# Data
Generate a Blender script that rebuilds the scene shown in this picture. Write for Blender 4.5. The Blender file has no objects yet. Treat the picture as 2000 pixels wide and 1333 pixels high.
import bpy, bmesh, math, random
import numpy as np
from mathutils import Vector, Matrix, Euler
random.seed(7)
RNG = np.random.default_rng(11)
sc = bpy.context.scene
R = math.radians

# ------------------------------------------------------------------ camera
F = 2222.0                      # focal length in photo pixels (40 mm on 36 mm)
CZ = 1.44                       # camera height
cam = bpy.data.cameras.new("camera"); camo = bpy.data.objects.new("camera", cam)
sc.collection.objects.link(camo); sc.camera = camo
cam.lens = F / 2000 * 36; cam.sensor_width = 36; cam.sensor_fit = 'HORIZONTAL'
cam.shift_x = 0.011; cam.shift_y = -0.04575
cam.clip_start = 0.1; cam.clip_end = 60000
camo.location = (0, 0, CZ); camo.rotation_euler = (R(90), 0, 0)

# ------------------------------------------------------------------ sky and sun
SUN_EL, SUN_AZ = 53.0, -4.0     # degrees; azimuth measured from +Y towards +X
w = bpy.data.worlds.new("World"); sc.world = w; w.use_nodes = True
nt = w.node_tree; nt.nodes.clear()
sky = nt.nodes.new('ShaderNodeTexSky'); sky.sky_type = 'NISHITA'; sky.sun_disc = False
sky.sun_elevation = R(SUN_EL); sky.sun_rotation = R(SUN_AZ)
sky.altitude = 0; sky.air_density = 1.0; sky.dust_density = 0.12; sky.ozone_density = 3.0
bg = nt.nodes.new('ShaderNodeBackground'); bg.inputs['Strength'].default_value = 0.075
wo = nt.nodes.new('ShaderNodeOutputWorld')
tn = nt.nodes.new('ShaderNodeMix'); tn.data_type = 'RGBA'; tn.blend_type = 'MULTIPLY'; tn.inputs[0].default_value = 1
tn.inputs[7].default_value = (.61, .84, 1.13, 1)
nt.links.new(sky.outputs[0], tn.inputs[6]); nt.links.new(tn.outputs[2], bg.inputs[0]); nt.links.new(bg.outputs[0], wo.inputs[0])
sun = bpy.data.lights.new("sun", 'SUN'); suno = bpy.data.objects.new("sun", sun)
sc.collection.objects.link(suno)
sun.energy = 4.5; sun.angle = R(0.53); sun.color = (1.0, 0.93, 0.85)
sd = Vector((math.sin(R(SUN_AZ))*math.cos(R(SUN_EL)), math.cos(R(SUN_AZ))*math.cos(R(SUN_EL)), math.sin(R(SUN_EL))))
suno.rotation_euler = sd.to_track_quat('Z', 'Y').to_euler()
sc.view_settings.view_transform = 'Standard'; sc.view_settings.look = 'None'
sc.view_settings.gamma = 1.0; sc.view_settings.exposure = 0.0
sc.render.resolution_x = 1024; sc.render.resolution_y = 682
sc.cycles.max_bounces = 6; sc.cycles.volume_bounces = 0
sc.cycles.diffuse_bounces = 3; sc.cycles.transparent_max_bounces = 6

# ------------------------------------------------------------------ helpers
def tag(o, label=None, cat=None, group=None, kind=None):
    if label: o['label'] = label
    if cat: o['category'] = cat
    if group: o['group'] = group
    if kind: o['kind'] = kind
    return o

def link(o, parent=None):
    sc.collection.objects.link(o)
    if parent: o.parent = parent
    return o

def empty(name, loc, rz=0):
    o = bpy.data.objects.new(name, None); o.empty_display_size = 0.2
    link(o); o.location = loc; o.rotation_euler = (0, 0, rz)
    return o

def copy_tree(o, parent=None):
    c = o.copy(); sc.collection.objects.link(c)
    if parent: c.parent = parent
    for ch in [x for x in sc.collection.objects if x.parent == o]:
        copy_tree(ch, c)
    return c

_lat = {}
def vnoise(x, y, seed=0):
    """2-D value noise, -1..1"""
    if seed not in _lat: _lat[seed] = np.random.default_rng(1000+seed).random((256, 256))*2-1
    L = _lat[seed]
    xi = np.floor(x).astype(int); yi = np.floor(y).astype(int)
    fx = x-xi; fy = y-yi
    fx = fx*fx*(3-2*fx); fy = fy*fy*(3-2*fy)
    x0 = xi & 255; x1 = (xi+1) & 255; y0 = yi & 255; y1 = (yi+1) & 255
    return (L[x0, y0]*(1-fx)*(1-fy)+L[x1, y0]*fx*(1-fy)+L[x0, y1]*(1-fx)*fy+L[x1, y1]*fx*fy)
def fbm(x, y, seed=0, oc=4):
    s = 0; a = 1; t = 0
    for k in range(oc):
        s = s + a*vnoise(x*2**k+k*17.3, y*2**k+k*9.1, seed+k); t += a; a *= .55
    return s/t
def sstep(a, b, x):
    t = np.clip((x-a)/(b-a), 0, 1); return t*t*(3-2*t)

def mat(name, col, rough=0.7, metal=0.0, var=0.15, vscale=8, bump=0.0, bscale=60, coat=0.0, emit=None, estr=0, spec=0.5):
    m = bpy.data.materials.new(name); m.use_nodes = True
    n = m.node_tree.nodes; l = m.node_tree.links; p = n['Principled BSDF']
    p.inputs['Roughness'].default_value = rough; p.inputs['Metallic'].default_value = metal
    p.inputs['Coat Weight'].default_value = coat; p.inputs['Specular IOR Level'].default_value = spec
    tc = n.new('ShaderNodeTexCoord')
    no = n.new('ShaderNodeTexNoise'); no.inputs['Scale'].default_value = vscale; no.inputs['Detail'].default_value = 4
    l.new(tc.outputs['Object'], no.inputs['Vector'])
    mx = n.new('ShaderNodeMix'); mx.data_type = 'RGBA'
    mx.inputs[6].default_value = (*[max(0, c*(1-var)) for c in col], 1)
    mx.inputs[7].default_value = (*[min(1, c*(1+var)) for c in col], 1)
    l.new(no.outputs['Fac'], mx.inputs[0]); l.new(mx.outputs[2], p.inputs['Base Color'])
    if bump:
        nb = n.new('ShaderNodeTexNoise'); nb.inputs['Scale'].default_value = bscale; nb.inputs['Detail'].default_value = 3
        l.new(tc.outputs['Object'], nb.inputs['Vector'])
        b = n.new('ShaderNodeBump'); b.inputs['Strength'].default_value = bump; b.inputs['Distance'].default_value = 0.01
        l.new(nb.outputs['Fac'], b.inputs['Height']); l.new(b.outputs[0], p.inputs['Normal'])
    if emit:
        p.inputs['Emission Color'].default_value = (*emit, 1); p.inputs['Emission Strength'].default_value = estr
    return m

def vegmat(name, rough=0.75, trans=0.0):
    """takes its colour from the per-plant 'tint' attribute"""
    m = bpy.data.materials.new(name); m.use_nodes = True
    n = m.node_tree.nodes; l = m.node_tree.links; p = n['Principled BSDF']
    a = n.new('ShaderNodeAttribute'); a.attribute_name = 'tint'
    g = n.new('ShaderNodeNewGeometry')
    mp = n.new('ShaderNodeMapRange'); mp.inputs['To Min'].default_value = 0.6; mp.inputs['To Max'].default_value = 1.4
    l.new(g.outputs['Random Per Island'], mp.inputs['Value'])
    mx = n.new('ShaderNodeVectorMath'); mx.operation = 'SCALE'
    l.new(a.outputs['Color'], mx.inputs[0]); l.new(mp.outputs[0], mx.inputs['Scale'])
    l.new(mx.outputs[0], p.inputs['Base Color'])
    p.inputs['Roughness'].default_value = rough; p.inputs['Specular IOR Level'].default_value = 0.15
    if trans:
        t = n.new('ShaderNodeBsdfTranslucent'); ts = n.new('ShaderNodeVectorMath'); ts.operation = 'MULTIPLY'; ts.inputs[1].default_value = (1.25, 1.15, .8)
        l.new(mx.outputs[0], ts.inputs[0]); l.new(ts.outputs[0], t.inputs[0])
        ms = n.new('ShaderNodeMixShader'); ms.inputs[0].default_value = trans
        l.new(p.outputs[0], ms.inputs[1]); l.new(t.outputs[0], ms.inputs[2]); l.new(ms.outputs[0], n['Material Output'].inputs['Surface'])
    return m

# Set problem
Return nothing but the lines from the first line of the listing through the line with "camo.location = (0, 0, CZ);", please, keeping every one of them unchanged.

# Output of the exercise
Generate a Blender script that rebuilds the scene shown in this picture. Write for Blender 4.5. The Blender file has no objects yet. Treat the picture as 2000 pixels wide and 1333 pixels high.
import bpy, bmesh, math, random
import numpy as np
from mathutils import Vector, Matrix, Euler
random.seed(7)
RNG = np.random.default_rng(11)
sc = bpy.context.scene
R = math.radians

# ------------------------------------------------------------------ camera
F = 2222.0                      # focal length in photo pixels (40 mm on 36 mm)
CZ = 1.44                       # camera height
cam = bpy.data.cameras.new("camera"); camo = bpy.data.objects.new("camera", cam)
sc.collection.objects.link(camo); sc.camera = camo
cam.lens = F / 2000 * 36; cam.sensor_width = 36; cam.sensor_fit = 'HORIZONTAL'
cam.shift_x = 0.011; cam.shift_y = -0.04575
cam.clip_start = 0.1; cam.clip_end = 60000
camo.location = (0, 0, CZ); camo.rotation_euler = (R(90), 0, 0)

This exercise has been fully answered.